Equilibrium Infra Bulletin #33: Block-STM vs Sealevel, Fraud Proof Wars, Primitives for Network Privacy, and more...
Equilibrium Labs builds the state-of-the-art of decentralized infrastructure. We are a global team of ~30 people who tackle challenges around security, privacy, and scaling.
🔍 Block-STM vs. Sealevel: A Comparison of Parallel Execution Engines
⚡️ Topic Summary
Block-STM (Aptos) and Sealevel (Solana) are two approaches to parallelizing blockchain execution. Their main difference is how they manage concurrent state updates, i.e. situations where multiple processes use the same resources:
Block-STM assumes (optimistically) that transactions are not dependent on each other and only re-executes transactions when there is a conflict (e.g. tx B is dependent on tx A). This model is simpler for app developers.
Sealevel (pessimistically) assumes that transactions will conflict and relies on lock-based synchronization to prevent conflicts. This leads to more upfront work for developers who need to define dependencies and declare what portion of the state they’ll be reading from and/or writing to during execution.
To compare the performance of both protocols, the team forked the Aptos core for Block-STM and the Agave client codebase for Sealevel. Both tests were performed on the same hardware: Latitude’s m4-metal-large (384 GB of RAM, CPU with 24 physical and 48 logical cores). From the graphs below (1k and 10k blocksize), we can see that Sealevel performs significantly better than Block-STM for both high contention (2 accounts) and low contention workloads.

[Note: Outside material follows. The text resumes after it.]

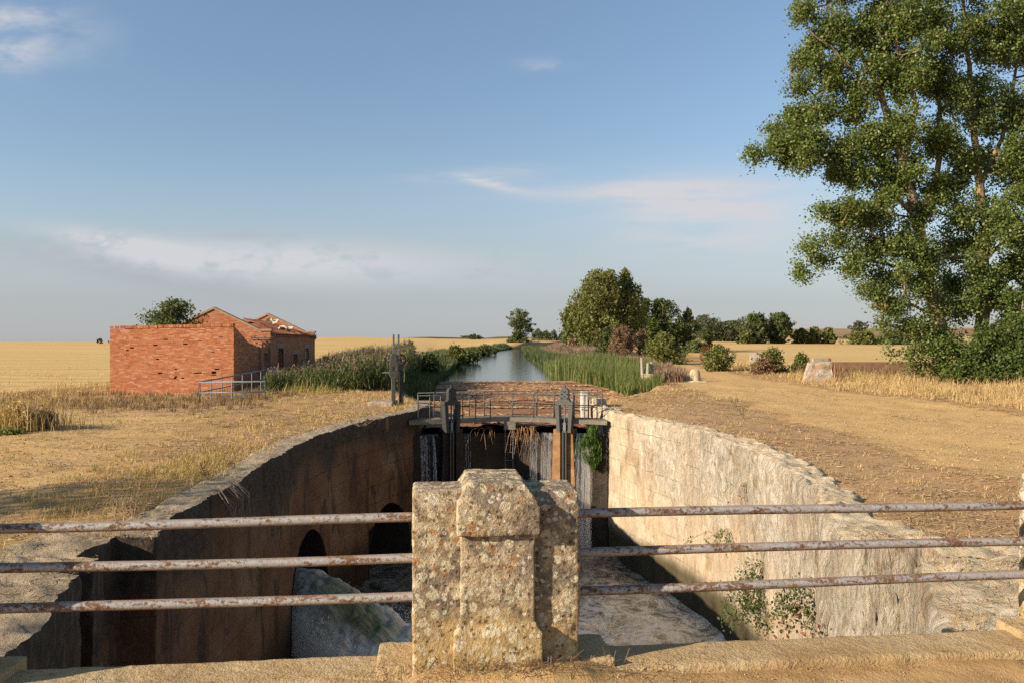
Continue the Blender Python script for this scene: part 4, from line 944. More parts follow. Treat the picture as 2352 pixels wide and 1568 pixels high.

While these results seem relatively robust, there are some caveats which are expanded on in the full post. The blog also covers earlier protocols that contributed to Block-STM (TM, STM, Calvin, and BOHM) and goes much deeper into the technical details of both protocols.
🤔 Our Thoughts
Parallel execution enables more efficient utilization of the underlying hardware and taking advantage of the general trend of computer hardware evolution (see graph below). However, it’s not sufficient in itself to meaningfully increase throughput - parallel state access is equally (if not more) important.
Most newer protocols seem to adopt optimistic parallelization or Block-STM directly (Monad, Sei, Starknet, Movement Labs, etc), rather than going for the pessimistic approach. Sealevel is currently leveraged by SVM L2s, such as Eclipse.
💡 Research, Articles & Other Things of Interest
🤓 Mova: Nova folding without committing to error terms: Mova is a new folding scheme proposed by the Nethermind Research team that modifies Nova to improve performance and only requires 3 rounds of communication.
📚 Trustless Interoperability Between Rollups: Landscape, Constructions, and Challenges: Fresh research from 1kx explores different approaches to interoperability and their tradeoffs through two illustrative examples: Cross-rollup token transfer (send to self) and cross-rollup token swap.
📚 Nightshade 2.0 Launches on NEAR Mainnet: With ZK sharding and stateless validation, Near validators no longer need to track all shards (lower hardware requirements). The focus going forward will be increasing the shard count (from 6 to 10 this year) and implementing dynamic re-sharding (scale nr of shards according to demand).
📚 Fraud Proof Wars: L2Beat dives into challenges with fraud proofs and how the approaches of Arbitrum, Cartesi, and Optimism differ.
🎧 Primitives for Network Privacy - Will Scott: A talk exploring network privacy, i.e. what can be inferred from observing communication patterns between different parties.
🤌 Personal Recommendations From Our Team
📚 Reading: The Next Fifty Things that Made the Modern Economy - Tim Harford: Covering everything from bricks to blockchains, and Santa Claus to credit cards.
🎧 Listening: Kasey Chambers - Lose Yourself (Eminem Cover): The recording of this live performance was stitched together from footage that fans had filmed.
💡 Other: Calling All Hackers: A Phrack article by CTS (co-founder of Zellic) about lessons learned going from a hacker to running a company.